Temporal Adaptation to Audiovisual Asynchrony Generalizes Across Different Sound Frequencies

The human brain exhibits a highly adaptive ability to reduce natural asynchronies between visual and auditory signals. Even though this mechanism robustly modulates the subsequent perception of sounds and visual stimuli, it is still unclear how such a temporal realignment is attained. In the present study, we investigated whether or not temporal adaptation generalizes across different auditory frequencies. In a first exposure phase, participants adapted to a fixed 220-ms audiovisual asynchrony or else to synchrony for 3 min.
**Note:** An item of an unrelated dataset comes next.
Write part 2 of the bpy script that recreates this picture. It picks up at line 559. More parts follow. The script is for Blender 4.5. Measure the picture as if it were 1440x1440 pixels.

In a second phase, the participants performed simultaneity judgments (SJs) regarding pairs of audiovisual stimuli that were presented at different stimulus onset asynchronies (SOAs) and included either the same tone as in the exposure phase (a 250 Hz beep), another low-pitched beep (300 Hz), or a high-pitched beep (2500 Hz). Temporal realignment was always observed (when comparing SJ performance after exposure to asynchrony vs. synchrony), regardless of the frequency of the sound tested. This suggests that temporal recalibration influences the audiovisual perception of sounds in a frequency non-specific manner and may imply the participation of non-primary perceptual areas of the brain that are not constrained by certain physical features such as sound frequency.